EXERCISE REQUIREMENTS
Repeat the lines that follow, leaving nothing out.

## START

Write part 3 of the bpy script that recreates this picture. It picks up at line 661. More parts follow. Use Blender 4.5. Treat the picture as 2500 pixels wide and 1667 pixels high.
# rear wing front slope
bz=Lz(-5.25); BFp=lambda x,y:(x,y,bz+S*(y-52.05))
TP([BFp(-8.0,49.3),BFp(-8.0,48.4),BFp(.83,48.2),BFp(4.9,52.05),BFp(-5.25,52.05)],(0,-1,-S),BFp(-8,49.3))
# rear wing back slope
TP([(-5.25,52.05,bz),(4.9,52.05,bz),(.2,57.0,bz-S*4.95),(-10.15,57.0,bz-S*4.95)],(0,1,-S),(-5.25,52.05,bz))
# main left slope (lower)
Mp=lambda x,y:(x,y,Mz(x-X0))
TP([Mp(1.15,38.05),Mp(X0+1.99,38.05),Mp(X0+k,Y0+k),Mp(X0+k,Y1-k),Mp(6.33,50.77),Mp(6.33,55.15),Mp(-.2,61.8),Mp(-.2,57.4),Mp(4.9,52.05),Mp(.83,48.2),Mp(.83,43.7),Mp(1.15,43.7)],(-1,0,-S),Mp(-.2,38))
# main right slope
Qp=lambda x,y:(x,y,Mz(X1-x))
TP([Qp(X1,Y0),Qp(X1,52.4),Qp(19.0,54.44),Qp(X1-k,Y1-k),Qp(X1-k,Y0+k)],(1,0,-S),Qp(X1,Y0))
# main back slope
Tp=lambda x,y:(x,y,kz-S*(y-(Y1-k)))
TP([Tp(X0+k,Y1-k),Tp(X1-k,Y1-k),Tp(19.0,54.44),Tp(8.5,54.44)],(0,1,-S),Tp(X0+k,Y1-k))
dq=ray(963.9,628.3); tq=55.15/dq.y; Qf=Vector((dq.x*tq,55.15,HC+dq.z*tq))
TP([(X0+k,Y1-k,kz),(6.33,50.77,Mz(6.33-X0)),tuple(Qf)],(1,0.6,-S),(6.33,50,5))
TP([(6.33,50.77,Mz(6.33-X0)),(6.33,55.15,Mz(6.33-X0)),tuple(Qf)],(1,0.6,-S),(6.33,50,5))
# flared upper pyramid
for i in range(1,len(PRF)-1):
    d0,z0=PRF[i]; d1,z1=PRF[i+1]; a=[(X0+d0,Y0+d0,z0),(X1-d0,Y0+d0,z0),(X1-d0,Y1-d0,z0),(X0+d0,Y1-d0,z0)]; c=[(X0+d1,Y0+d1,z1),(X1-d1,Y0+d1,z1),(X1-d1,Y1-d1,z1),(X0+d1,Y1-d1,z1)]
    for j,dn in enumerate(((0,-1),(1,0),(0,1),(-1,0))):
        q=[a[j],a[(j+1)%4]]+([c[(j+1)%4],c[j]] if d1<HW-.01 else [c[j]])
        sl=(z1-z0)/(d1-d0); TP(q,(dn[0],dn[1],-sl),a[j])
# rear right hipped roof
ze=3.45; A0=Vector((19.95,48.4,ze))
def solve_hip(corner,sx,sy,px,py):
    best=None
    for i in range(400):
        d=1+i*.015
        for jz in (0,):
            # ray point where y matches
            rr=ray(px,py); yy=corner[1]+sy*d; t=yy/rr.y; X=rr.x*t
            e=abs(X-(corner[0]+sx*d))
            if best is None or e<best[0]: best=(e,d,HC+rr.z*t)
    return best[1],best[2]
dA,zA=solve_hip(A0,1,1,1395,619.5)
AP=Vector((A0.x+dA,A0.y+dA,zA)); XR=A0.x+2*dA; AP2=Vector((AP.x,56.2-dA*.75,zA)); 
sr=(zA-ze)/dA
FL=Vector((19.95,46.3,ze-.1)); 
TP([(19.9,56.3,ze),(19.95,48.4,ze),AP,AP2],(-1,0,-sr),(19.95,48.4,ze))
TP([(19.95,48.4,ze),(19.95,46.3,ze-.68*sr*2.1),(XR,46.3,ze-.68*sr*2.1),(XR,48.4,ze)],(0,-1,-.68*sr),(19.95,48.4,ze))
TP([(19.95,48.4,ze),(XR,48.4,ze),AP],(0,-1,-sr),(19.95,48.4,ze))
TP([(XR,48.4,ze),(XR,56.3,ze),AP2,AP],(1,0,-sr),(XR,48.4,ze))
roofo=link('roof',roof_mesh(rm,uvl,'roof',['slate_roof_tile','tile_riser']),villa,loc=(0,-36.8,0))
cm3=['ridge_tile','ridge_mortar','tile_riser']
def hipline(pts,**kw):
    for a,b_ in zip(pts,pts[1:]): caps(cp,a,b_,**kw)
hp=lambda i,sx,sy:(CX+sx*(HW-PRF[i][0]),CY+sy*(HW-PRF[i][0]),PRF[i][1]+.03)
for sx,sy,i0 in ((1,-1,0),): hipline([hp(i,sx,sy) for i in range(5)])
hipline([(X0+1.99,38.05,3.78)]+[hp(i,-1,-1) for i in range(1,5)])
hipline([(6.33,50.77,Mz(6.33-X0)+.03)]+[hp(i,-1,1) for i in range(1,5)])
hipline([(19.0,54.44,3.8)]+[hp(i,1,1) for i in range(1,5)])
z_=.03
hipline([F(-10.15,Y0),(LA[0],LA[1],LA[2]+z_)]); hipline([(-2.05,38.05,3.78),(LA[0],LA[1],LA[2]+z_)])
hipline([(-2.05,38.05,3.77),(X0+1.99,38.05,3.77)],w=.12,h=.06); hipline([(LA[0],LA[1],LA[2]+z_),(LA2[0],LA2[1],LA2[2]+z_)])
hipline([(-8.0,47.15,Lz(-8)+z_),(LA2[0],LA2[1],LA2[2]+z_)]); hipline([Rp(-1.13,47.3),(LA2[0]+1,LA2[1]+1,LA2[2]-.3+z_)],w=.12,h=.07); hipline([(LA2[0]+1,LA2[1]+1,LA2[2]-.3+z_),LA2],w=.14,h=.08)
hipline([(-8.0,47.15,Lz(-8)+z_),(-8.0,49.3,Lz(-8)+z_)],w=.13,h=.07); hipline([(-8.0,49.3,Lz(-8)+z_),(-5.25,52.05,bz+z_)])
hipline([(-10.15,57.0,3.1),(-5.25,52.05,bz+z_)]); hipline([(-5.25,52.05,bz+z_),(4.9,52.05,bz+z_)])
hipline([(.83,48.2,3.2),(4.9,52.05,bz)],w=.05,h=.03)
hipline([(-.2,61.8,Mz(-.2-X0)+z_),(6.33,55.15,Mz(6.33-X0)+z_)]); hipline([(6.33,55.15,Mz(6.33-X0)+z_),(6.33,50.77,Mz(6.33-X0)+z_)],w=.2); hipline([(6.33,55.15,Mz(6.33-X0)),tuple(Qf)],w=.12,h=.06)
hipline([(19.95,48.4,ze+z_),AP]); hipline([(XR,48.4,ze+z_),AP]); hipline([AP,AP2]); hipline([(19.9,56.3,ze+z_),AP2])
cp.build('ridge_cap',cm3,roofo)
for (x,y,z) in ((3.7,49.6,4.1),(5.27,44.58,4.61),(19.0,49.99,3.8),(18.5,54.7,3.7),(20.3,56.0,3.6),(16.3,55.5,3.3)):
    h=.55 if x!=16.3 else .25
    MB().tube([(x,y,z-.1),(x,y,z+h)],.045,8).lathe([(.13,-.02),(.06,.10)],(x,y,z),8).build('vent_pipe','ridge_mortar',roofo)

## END

FINAL ANSWER
Write part 3 of the bpy script that recreates this picture. It picks up at line 661. More parts follow. Use Blender 4.5. Treat the picture as 2500 pixels wide and 1667 pixels high.
# rear wing front slope
bz=Lz(-5.25); BFp=lambda x,y:(x,y,bz+S*(y-52.05))
TP([BFp(-8.0,49.3),BFp(-8.0,48.4),BFp(.83,48.2),BFp(4.9,52.05),BFp(-5.25,52.05)],(0,-1,-S),BFp(-8,49.3))
# rear wing back slope
TP([(-5.25,52.05,bz),(4.9,52.05,bz),(.2,57.0,bz-S*4.95),(-10.15,57.0,bz-S*4.95)],(0,1,-S),(-5.25,52.05,bz))
# main left slope (lower)
Mp=lambda x,y:(x,y,Mz(x-X0))
TP([Mp(1.15,38.05),Mp(X0+1.99,38.05),Mp(X0+k,Y0+k),Mp(X0+k,Y1-k),Mp(6.33,50.77),Mp(6.33,55.15),Mp(-.2,61.8),Mp(-.2,57.4),Mp(4.9,52.05),Mp(.83,48.2),Mp(.83,43.7),Mp(1.15,43.7)],(-1,0,-S),Mp(-.2,38))
# main right slope
Qp=lambda x,y:(x,y,Mz(X1-x))
TP([Qp(X1,Y0),Qp(X1,52.4),Qp(19.0,54.44),Qp(X1-k,Y1-k),Qp(X1-k,Y0+k)],(1,0,-S),Qp(X1,Y0))
# main back slope
Tp=lambda x,y:(x,y,kz-S*(y-(Y1-k)))
TP([Tp(X0+k,Y1-k),Tp(X1-k,Y1-k),Tp(19.0,54.44),Tp(8.5,54.44)],(0,1,-S),Tp(X0+k,Y1-k))
dq=ray(963.9,628.3); tq=55.15/dq.y; Qf=Vector((dq.x*tq,55.15,HC+dq.z*tq))
TP([(X0+k,Y1-k,kz),(6.33,50.77,Mz(6.33-X0)),tuple(Qf)],(1,0.6,-S),(6.33,50,5))
TP([(6.33,50.77,Mz(6.33-X0)),(6.33,55.15,Mz(6.33-X0)),tuple(Qf)],(1,0.6,-S),(6.33,50,5))
# flared upper pyramid
for i in range(1,len(PRF)-1):
    d0,z0=PRF[i]; d1,z1=PRF[i+1]; a=[(X0+d0,Y0+d0,z0),(X1-d0,Y0+d0,z0),(X1-d0,Y1-d0,z0),(X0+d0,Y1-d0,z0)]; c=[(X0+d1,Y0+d1,z1),(X1-d1,Y0+d1,z1),(X1-d1,Y1-d1,z1),(X0+d1,Y1-d1,z1)]
    for j,dn in enumerate(((0,-1),(1,0),(0,1),(-1,0))):
        q=[a[j],a[(j+1)%4]]+([c[(j+1)%4],c[j]] if d1<HW-.01 else [c[j]])
        sl=(z1-z0)/(d1-d0); TP(q,(dn[0],dn[1],-sl),a[j])
# rear right hipped roof
ze=3.45; A0=Vector((19.95,48.4,ze))
def solve_hip(corner,sx,sy,px,py):
    best=None
    for i in range(400):
        d=1+i*.015
        for jz in (0,):
            # ray point where y matches
            rr=ray(px,py); yy=corner[1]+sy*d; t=yy/rr.y; X=rr.x*t
            e=abs(X-(corner[0]+sx*d))
            if best is None or e<best[0]: best=(e,d,HC+rr.z*t)
    return best[1],best[2]
dA,zA=solve_hip(A0,1,1,1395,619.5)
AP=Vector((A0.x+dA,A0.y+dA,zA)); XR=A0.x+2*dA; AP2=Vector((AP.x,56.2-dA*.75,zA)); 
sr=(zA-ze)/dA
FL=Vector((19.95,46.3,ze-.1)); 
TP([(19.9,56.3,ze),(19.95,48.4,ze),AP,AP2],(-1,0,-sr),(19.95,48.4,ze))
TP([(19.95,48.4,ze),(19.95,46.3,ze-.68*sr*2.1),(XR,46.3,ze-.68*sr*2.1),(XR,48.4,ze)],(0,-1,-.68*sr),(19.95,48.4,ze))
TP([(19.95,48.4,ze),(XR,48.4,ze),AP],(0,-1,-sr),(19.95,48.4,ze))
TP([(XR,48.4,ze),(XR,56.3,ze),AP2,AP],(1,0,-sr),(XR,48.4,ze))
roofo=link('roof',roof_mesh(rm,uvl,'roof',['slate_roof_tile','tile_riser']),villa,loc=(0,-36.8,0))
cm3=['ridge_tile','ridge_mortar','tile_riser']
def hipline(pts,**kw):
    for a,b_ in zip(pts,pts[1:]): caps(cp,a,b_,**kw)
hp=lambda i,sx,sy:(CX+sx*(HW-PRF[i][0]),CY+sy*(HW-PRF[i][0]),PRF[i][1]+.03)
for sx,sy,i0 in ((1,-1,0),): hipline([hp(i,sx,sy) for i in range(5)])
hipline([(X0+1.99,38.05,3.78)]+[hp(i,-1,-1) for i in range(1,5)])
hipline([(6.33,50.77,Mz(6.33-X0)+.03)]+[hp(i,-1,1) for i in range(1,5)])
hipline([(19.0,54.44,3.8)]+[hp(i,1,1) for i in range(1,5)])
z_=.03
hipline([F(-10.15,Y0),(LA[0],LA[1],LA[2]+z_)]); hipline([(-2.05,38.05,3.78),(LA[0],LA[1],LA[2]+z_)])
hipline([(-2.05,38.05,3.77),(X0+1.99,38.05,3.77)],w=.12,h=.06); hipline([(LA[0],LA[1],LA[2]+z_),(LA2[0],LA2[1],LA2[2]+z_)])
hipline([(-8.0,47.15,Lz(-8)+z_),(LA2[0],LA2[1],LA2[2]+z_)]); hipline([Rp(-1.13,47.3),(LA2[0]+1,LA2[1]+1,LA2[2]-.3+z_)],w=.12,h=.07); hipline([(LA2[0]+1,LA2[1]+1,LA2[2]-.3+z_),LA2],w=.14,h=.08)
hipline([(-8.0,47.15,Lz(-8)+z_),(-8.0,49.3,Lz(-8)+z_)],w=.13,h=.07); hipline([(-8.0,49.3,Lz(-8)+z_),(-5.25,52.05,bz+z_)])
hipline([(-10.15,57.0,3.1),(-5.25,52.05,bz+z_)]); hipline([(-5.25,52.05,bz+z_),(4.9,52.05,bz+z_)])
hipline([(.83,48.2,3.2),(4.9,52.05,bz)],w=.05,h=.03)
hipline([(-.2,61.8,Mz(-.2-X0)+z_),(6.33,55.15,Mz(6.33-X0)+z_)]); hipline([(6.33,55.15,Mz(6.33-X0)+z_),(6.33,50.77,Mz(6.33-X0)+z_)],w=.2); hipline([(6.33,55.15,Mz(6.33-X0)),tuple(Qf)],w=.12,h=.06)
hipline([(19.95,48.4,ze+z_),AP]); hipline([(XR,48.4,ze+z_),AP]); hipline([AP,AP2]); hipline([(19.9,56.3,ze+z_),AP2])
cp.build('ridge_cap',cm3,roofo)
for (x,y,z) in ((3.7,49.6,4.1),(5.27,44.58,4.61),(19.0,49.99,3.8),(18.5,54.7,3.7),(20.3,56.0,3.6),(16.3,55.5,3.3)):
    h=.55 if x!=16.3 else .25
    MB().tube([(x,y,z-.1),(x,y,z+h)],.045,8).lathe([(.13,-.02),(.06,.10)],(x,y,z),8).build('vent_pipe','ridge_mortar',roofo)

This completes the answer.